_WHAT YOU HAVE TO DO:_
Below are records; please write out exactly the lines from the first line through the line containing "from mathutils import Vector, Matrix", with no pictures.

_WORKING DATA:_
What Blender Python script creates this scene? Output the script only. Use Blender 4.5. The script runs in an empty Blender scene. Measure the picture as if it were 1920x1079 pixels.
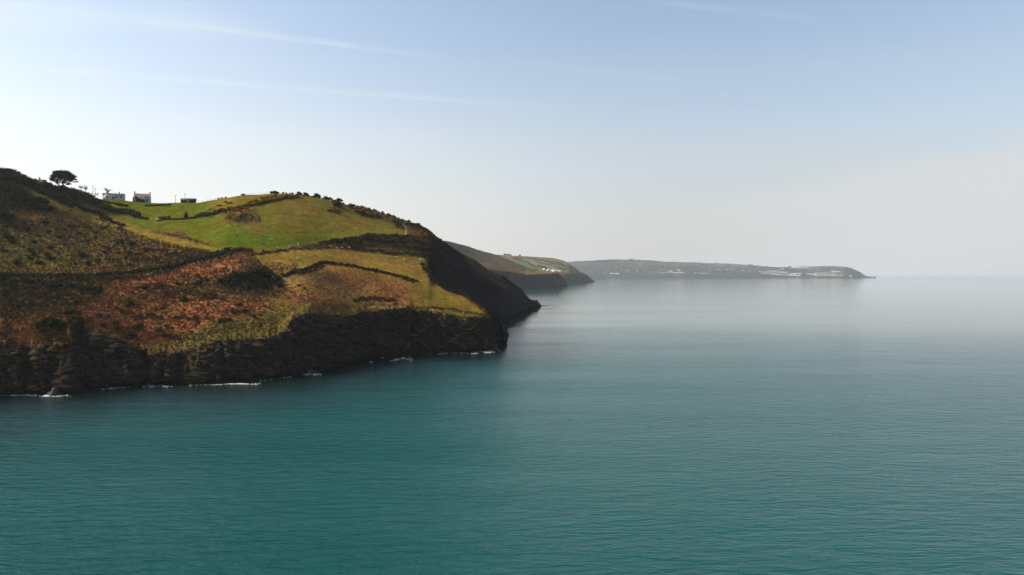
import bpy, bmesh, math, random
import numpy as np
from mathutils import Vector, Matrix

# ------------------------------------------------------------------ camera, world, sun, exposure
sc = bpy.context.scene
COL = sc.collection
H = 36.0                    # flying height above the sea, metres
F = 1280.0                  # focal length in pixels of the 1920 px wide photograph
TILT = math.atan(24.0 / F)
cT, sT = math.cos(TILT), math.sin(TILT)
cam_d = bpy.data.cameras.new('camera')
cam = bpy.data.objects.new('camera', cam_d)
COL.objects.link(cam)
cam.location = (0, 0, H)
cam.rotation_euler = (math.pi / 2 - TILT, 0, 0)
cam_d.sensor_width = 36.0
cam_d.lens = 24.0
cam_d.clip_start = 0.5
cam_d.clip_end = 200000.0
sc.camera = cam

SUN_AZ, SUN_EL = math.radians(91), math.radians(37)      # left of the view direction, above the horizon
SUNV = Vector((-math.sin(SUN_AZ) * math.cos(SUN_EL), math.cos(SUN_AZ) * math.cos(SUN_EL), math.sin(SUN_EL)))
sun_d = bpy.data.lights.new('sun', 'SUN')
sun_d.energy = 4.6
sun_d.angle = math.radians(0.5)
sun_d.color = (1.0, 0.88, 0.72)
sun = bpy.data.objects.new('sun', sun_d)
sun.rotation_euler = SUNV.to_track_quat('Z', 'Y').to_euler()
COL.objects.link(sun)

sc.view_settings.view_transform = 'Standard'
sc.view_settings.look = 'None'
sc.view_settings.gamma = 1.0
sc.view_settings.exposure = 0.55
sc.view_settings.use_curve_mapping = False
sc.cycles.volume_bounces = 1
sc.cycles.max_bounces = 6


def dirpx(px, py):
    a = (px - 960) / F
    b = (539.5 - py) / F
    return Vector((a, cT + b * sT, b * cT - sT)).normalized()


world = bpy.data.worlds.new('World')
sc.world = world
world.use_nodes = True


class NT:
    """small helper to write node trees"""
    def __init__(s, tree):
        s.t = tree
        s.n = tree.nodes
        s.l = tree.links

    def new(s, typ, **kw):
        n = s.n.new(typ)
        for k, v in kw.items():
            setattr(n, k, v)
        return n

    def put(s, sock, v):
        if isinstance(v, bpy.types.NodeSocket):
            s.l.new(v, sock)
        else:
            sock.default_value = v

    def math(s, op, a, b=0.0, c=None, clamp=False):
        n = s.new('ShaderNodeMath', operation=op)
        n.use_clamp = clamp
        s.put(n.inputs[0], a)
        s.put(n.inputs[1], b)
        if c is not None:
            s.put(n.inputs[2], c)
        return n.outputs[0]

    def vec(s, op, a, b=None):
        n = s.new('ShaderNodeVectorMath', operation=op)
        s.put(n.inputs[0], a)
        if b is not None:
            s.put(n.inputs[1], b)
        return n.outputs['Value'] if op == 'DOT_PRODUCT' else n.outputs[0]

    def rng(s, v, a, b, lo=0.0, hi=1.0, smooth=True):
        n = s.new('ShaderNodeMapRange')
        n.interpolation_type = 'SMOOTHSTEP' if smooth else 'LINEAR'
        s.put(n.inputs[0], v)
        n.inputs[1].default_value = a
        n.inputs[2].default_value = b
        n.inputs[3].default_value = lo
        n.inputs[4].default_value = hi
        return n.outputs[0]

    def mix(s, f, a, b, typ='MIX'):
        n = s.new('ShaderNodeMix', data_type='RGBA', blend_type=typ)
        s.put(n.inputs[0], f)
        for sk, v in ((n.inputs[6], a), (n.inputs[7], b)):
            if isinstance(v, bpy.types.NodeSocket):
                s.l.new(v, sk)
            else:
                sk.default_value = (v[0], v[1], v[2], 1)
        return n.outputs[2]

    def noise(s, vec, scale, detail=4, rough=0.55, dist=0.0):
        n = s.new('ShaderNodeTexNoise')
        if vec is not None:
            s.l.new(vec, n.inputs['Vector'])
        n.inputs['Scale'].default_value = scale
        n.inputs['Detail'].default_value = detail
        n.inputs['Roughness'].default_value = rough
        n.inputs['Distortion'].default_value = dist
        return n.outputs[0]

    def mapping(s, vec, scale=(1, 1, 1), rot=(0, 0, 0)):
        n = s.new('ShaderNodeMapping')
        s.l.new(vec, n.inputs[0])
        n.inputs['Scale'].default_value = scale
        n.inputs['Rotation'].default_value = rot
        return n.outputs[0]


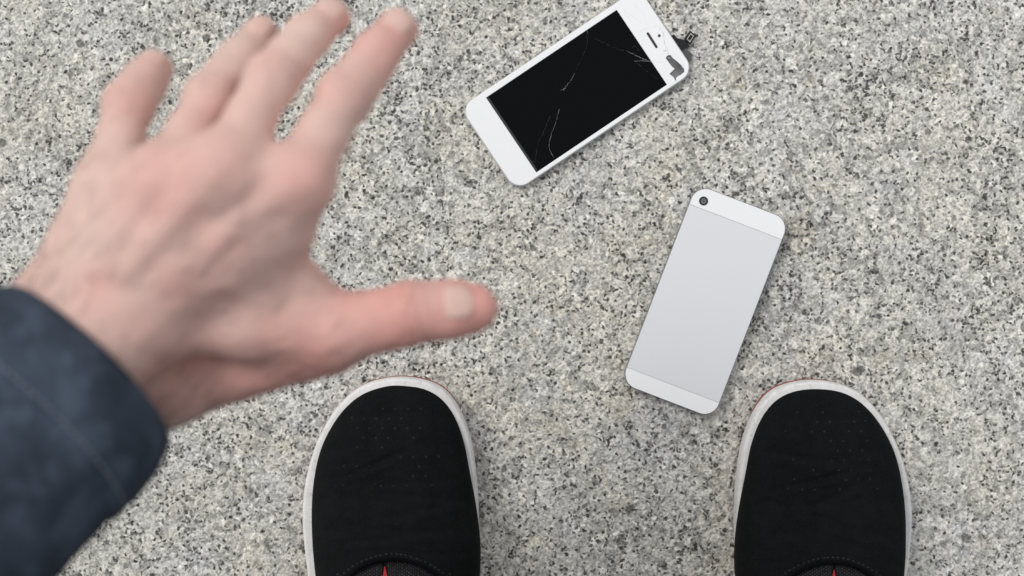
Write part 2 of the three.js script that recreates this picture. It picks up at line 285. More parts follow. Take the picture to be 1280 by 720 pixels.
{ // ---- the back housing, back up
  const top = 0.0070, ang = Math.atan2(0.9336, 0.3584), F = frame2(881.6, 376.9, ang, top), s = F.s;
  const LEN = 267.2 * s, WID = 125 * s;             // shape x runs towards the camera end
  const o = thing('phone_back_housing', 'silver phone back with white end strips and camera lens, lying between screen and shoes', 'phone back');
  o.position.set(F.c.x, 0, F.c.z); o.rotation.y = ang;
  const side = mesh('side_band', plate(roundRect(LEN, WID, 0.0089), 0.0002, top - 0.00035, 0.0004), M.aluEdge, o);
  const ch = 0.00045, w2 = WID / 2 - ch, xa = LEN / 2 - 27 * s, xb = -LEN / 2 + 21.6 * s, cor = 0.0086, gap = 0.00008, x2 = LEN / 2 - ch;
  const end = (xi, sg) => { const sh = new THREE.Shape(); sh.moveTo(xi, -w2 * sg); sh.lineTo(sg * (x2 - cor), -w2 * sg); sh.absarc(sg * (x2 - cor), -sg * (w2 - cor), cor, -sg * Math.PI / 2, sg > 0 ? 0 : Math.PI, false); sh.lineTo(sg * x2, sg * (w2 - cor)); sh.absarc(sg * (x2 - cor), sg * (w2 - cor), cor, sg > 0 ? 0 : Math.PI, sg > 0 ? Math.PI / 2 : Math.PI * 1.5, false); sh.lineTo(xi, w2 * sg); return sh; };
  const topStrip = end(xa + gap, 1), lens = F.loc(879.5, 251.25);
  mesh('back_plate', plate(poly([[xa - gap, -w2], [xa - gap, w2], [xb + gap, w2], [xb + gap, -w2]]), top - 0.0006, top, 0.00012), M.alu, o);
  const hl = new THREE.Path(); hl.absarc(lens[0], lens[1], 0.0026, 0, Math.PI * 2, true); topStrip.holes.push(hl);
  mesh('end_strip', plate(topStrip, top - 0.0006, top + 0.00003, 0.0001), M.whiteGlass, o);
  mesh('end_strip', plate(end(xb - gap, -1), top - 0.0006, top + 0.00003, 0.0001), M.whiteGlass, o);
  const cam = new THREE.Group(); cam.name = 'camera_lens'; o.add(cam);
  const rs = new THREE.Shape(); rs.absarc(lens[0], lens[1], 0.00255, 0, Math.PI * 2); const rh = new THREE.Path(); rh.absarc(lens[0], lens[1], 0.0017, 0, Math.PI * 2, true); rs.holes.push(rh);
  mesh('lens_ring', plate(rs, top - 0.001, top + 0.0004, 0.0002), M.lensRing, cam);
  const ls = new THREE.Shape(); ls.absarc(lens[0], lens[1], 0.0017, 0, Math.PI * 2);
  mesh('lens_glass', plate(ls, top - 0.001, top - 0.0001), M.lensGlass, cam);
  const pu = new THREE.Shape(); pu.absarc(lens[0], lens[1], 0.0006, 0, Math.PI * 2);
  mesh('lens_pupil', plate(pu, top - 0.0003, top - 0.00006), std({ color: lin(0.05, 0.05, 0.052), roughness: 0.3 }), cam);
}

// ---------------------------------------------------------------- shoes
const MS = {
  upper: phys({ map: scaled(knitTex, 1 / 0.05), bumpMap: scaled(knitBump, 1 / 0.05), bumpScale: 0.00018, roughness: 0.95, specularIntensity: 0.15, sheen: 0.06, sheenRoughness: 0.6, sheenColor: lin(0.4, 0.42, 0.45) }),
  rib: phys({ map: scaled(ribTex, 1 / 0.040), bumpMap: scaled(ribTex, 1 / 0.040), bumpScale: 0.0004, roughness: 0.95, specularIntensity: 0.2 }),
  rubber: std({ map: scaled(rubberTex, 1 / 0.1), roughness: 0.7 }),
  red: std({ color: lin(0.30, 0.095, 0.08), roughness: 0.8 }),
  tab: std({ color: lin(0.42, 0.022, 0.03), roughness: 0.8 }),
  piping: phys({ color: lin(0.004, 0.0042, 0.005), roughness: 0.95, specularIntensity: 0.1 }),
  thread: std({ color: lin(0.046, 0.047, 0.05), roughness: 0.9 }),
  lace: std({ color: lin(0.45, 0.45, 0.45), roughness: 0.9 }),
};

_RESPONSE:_
What Blender Python script creates this scene? Output the script only. Use Blender 4.5. The script runs in an empty Blender scene. Measure the picture as if it were 1920x1079 pixels.
import bpy, bmesh, math, random
import numpy as np
from mathutils import Vector, Matrix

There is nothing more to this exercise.